An attentive reading of this explains the “problem” we spoke of in the beginning: Why is it that people who have not opened themselves up to the life of grace can act virtuously? It is because they have acquired natural virtues and are very admirable in habitually doing good. Without Faith, it is impossible to please God. Without the life of grace, we can have no supernatural merit. But without supernatural grace men can acquire natural moral virtues, even in an eminent degree. Contrariwise, a Catholic in the state of grace can be very stingy in striving for virtue.

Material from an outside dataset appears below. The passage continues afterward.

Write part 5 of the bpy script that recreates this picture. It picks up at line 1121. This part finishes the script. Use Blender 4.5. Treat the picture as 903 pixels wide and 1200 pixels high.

Someone who, through discipline, has acquired natural virtue is worthy of our respect. When such people convert and receive the full panoply of supernatural gifts God has to offer in the order of grace — including the infused moral virtues — they become not only good, but holy. And their holiness can surpass that of the lax “cradle Catholics” who may hold onto grace and the infused virtues by the skin of their teeth, but who do not discipline themselves to acquire virtue.

Those who have the acquired virtues and the infused virtues working together have not only the “facility in operation” (a readiness to do good), but also “the power to act supernaturally,” that is, the power to store up treasure in heaven — the power not only to live virtuously, but to live as children of God.

This is a perfect illustration of that Scholastic axiom that grace does not destroy, but elevates nature, something about which I have written more here.

For the orthodox believer who knows there is no salvation outside the Church, his non-Catholic neighbor’s natural virtue is not a scandal (much less, a “problem”), but an encouragement to help his fellow man to become a saint by living the supernatural life. For our own spiritual lives, the mystery of the moral virtues should be an incentive to sanctity.